Return the lines exactly as they stand, from the first of the material through the line containing "10).build('hinge', M['galv'], t)".

Provided data:

-----

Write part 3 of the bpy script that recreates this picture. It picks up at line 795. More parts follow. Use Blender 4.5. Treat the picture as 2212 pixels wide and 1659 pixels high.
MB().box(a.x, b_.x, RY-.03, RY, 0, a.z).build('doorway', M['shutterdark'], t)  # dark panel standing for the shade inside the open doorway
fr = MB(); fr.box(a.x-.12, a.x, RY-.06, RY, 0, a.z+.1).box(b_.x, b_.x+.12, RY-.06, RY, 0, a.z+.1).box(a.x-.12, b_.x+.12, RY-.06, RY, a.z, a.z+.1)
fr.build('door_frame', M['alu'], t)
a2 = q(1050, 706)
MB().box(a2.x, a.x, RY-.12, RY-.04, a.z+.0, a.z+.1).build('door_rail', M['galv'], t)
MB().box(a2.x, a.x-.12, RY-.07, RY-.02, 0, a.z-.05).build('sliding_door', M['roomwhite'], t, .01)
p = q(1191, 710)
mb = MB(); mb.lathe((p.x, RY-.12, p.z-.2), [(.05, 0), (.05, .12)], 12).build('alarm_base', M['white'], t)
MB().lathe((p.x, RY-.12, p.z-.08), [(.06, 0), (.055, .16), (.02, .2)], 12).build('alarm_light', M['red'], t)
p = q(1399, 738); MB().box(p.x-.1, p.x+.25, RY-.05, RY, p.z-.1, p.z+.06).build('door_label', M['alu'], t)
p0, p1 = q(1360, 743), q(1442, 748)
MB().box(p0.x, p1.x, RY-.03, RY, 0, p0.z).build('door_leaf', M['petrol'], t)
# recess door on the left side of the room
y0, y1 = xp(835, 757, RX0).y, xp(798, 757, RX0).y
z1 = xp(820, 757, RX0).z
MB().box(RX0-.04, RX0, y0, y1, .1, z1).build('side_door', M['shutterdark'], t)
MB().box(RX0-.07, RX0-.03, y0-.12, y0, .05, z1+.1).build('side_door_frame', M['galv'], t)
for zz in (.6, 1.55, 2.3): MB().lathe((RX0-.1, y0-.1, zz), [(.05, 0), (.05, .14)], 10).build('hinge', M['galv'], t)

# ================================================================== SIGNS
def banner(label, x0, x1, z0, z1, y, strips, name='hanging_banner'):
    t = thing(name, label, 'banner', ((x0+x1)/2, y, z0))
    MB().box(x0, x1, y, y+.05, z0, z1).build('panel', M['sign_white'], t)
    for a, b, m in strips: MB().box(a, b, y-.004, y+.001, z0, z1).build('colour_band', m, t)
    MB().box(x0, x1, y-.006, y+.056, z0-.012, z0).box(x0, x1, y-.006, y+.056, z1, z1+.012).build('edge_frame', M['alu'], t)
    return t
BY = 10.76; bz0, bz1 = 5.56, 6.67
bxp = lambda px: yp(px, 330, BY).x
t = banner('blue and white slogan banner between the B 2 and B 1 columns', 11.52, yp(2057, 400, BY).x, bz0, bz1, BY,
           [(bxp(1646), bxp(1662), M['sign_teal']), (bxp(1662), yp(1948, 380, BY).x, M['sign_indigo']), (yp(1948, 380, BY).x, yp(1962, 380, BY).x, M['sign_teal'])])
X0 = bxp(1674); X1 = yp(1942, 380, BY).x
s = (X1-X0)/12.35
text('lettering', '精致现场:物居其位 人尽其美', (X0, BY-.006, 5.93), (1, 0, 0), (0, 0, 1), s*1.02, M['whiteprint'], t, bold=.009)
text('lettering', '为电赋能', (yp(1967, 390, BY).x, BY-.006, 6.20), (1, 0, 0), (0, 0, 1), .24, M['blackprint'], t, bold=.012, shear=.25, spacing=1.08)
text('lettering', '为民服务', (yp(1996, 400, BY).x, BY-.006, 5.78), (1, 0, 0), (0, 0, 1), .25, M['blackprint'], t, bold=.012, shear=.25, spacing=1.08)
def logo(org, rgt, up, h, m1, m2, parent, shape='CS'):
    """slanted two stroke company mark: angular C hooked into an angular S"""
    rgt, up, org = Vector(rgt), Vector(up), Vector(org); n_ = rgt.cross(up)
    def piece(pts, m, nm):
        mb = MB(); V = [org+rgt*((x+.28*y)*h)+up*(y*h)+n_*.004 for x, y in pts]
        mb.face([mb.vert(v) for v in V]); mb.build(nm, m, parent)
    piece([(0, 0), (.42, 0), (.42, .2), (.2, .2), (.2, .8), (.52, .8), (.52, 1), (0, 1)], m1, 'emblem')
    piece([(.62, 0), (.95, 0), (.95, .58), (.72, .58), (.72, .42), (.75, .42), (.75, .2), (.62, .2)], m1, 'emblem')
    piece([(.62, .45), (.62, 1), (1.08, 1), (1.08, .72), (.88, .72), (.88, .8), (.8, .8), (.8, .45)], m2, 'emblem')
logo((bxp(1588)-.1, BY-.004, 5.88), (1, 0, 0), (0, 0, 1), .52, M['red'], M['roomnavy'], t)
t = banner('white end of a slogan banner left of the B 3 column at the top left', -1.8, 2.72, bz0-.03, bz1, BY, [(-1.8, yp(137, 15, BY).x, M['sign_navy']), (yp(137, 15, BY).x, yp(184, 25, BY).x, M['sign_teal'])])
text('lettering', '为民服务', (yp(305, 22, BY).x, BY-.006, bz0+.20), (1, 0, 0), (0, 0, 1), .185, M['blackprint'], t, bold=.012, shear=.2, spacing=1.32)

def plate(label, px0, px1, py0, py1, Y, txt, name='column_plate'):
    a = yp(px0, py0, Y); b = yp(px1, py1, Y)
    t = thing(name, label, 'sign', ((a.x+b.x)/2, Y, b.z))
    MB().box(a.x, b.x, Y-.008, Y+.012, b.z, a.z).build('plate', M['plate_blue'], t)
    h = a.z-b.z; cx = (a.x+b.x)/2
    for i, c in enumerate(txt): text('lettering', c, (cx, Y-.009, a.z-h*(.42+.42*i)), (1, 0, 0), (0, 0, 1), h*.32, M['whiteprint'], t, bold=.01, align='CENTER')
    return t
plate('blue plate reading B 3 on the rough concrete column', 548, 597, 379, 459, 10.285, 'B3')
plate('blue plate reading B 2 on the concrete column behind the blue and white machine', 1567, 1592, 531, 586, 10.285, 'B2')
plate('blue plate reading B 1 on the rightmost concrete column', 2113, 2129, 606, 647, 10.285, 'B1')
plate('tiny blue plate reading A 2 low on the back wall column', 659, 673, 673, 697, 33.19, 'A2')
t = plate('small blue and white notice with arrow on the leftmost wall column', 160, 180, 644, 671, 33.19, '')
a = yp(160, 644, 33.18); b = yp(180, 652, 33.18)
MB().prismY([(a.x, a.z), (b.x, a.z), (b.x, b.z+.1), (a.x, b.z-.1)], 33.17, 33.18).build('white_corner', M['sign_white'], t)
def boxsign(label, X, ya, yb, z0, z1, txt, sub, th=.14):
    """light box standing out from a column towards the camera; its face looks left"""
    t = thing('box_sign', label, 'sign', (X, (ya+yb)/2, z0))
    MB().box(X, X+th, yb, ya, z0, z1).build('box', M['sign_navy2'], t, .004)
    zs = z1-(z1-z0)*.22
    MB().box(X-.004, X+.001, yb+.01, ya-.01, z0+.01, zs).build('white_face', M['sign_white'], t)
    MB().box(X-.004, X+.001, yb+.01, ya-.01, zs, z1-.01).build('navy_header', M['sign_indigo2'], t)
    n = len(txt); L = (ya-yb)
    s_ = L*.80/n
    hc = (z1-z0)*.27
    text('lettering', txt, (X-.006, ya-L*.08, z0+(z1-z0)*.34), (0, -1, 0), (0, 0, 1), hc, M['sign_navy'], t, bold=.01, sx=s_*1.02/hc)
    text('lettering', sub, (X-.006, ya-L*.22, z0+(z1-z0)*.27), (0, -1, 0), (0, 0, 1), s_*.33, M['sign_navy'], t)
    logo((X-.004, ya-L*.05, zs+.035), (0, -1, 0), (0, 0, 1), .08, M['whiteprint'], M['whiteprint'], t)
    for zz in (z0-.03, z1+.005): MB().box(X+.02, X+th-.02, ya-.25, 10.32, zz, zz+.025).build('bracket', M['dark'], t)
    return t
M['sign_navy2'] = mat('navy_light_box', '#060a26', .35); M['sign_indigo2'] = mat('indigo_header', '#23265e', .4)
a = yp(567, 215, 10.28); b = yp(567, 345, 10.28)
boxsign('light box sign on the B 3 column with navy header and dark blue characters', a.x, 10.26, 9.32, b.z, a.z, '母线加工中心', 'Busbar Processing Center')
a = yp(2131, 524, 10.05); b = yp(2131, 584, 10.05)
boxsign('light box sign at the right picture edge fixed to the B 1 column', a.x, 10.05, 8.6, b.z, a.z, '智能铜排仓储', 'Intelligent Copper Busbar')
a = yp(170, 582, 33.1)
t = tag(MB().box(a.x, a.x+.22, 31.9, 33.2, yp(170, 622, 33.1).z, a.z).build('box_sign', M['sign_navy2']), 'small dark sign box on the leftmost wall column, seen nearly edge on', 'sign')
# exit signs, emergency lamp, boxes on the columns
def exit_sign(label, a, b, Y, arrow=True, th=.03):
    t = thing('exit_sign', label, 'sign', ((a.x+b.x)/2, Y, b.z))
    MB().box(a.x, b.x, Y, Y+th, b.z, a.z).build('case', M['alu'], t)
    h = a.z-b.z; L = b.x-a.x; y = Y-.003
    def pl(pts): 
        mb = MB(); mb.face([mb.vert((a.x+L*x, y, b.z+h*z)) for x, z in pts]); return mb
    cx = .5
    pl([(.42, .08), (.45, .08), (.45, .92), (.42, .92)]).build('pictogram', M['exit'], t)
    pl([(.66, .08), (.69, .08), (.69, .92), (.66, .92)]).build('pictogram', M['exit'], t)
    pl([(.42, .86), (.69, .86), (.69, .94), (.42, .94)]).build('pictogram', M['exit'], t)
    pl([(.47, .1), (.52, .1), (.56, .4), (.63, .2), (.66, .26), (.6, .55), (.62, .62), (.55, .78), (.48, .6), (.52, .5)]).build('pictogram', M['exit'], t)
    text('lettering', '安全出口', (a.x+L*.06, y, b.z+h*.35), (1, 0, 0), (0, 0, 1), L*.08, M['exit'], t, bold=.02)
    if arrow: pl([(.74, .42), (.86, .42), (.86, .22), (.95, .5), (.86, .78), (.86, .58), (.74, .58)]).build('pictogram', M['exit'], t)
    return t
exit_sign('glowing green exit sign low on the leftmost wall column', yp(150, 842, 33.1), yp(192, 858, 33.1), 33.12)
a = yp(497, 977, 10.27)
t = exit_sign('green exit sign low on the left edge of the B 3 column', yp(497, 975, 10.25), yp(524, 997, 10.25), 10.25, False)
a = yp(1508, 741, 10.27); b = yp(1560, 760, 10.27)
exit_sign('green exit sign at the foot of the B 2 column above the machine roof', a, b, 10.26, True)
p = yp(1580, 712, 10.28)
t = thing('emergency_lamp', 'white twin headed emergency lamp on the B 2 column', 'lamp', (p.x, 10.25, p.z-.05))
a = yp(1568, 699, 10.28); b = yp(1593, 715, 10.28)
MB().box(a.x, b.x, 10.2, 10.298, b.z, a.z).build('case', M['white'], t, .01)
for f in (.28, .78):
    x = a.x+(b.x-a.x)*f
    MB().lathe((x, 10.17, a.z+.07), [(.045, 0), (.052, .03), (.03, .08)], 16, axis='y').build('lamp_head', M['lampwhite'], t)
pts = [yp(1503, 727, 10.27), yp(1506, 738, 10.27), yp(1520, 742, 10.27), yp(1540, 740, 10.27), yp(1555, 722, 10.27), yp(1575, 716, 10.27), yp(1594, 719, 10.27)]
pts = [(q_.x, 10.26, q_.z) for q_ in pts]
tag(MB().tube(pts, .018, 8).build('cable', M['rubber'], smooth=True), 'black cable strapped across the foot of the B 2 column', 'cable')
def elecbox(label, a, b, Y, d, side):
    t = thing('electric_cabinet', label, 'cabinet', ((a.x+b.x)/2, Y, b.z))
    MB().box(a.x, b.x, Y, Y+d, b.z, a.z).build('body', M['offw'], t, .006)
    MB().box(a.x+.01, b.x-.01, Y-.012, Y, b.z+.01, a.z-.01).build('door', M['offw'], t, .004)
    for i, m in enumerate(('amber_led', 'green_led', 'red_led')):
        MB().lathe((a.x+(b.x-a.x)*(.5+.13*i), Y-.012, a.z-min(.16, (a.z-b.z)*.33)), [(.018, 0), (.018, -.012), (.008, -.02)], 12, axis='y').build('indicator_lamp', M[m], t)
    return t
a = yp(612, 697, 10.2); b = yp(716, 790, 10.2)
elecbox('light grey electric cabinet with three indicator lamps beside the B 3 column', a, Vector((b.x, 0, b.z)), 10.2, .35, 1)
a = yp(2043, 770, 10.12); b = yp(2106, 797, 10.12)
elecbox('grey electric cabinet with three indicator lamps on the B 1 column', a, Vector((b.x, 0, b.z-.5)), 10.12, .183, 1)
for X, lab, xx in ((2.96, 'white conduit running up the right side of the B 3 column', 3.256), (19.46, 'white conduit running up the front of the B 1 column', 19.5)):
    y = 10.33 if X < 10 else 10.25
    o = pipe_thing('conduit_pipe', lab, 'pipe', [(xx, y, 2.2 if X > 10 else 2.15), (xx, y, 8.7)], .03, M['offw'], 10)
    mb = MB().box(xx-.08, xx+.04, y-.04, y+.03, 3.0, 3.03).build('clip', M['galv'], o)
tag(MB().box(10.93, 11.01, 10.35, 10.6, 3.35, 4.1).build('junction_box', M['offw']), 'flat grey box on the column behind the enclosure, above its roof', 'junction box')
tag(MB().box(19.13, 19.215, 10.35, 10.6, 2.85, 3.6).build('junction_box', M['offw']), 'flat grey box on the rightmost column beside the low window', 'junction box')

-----

Solution for this problem:
Write part 3 of the bpy script that recreates this picture. It picks up at line 795. More parts follow. Use Blender 4.5. Treat the picture as 2212 pixels wide and 1659 pixels high.
MB().box(a.x, b_.x, RY-.03, RY, 0, a.z).build('doorway', M['shutterdark'], t)  # dark panel standing for the shade inside the open doorway
fr = MB(); fr.box(a.x-.12, a.x, RY-.06, RY, 0, a.z+.1).box(b_.x, b_.x+.12, RY-.06, RY, 0, a.z+.1).box(a.x-.12, b_.x+.12, RY-.06, RY, a.z, a.z+.1)
fr.build('door_frame', M['alu'], t)
a2 = q(1050, 706)
MB().box(a2.x, a.x, RY-.12, RY-.04, a.z+.0, a.z+.1).build('door_rail', M['galv'], t)
MB().box(a2.x, a.x-.12, RY-.07, RY-.02, 0, a.z-.05).build('sliding_door', M['roomwhite'], t, .01)
p = q(1191, 710)
mb = MB(); mb.lathe((p.x, RY-.12, p.z-.2), [(.05, 0), (.05, .12)], 12).build('alarm_base', M['white'], t)
MB().lathe((p.x, RY-.12, p.z-.08), [(.06, 0), (.055, .16), (.02, .2)], 12).build('alarm_light', M['red'], t)
p = q(1399, 738); MB().box(p.x-.1, p.x+.25, RY-.05, RY, p.z-.1, p.z+.06).build('door_label', M['alu'], t)
p0, p1 = q(1360, 743), q(1442, 748)
MB().box(p0.x, p1.x, RY-.03, RY, 0, p0.z).build('door_leaf', M['petrol'], t)
# recess door on the left side of the room
y0, y1 = xp(835, 757, RX0).y, xp(798, 757, RX0).y
z1 = xp(820, 757, RX0).z
MB().box(RX0-.04, RX0, y0, y1, .1, z1).build('side_door', M['shutterdark'], t)
MB().box(RX0-.07, RX0-.03, y0-.12, y0, .05, z1+.1).build('side_door_frame', M['galv'], t)
for zz in (.6, 1.55, 2.3): MB().lathe((RX0-.1, y0-.1, zz), [(.05, 0), (.05, .14)], 10).build('hinge', M['galv'], t)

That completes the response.